The interest in the collateral which secures payment or performance of an obligation.
Define “secured party.”
The creditor who has a security interest in the debtor’s collateral.
Define “attachment.”
Time when security interest becomes valid: requires security agreement and debtor with interest in the property and creditor gives value
Define “chattel paper.”
Writing(s) which evidence both a security interest in good(or software) and a monetary obligation to pay - example of a security agreement.
Describe what happens to a security interest when a debtor has signed and executed a security agreement, but the collateral has not been shipped to the debtor from the seller
The security interest does not attach until the debtor has an interest in the goods; i.e., identification has occurred.
Define “debtor.”
The person who owes payment.
What type of property is subject to a security interest?
Personal property, Fixtures, Sales of accounts, Chattel, Paper, Promissory notes, General Intangibles.
Describe the criteria necessary for a security interest attachment when the collateral is not in possession of the secured party.
Written or authenticated agreement describing collateral, signed or authenticated by the debtor;
Secured party must give debtor something of value;
Debtor must have rights in the collateral.
Describe when a creditor can have a valid oral security agreement.
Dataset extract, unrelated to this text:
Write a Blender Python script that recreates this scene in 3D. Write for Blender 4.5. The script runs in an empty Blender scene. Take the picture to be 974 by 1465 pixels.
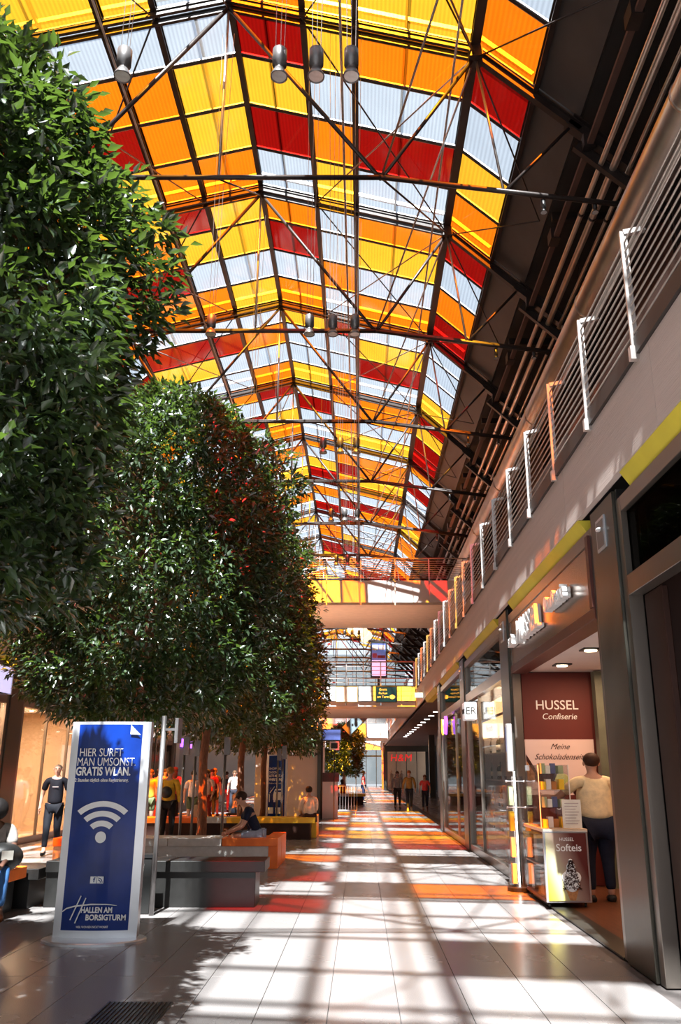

When the creditor is in possession of the collateral.
Define “perfection.”
A means by which a secured party gains priority to a debtor’s collateral over other third parties who also claim to have an interest in the same collateral.
List the two situations in which perfection by attachment is automatic upon creation of a security interest.
Purchase money security interest in consumer goods;
Security interest created by assignment of a beneficial interest in a decedent’s estate.
Explain when a creditor has temporary perfection.
When a debtor has moved to another state, the creditor has four months of perfection in the new state, which can be continued with filing a financing statement in the debtor’s new state.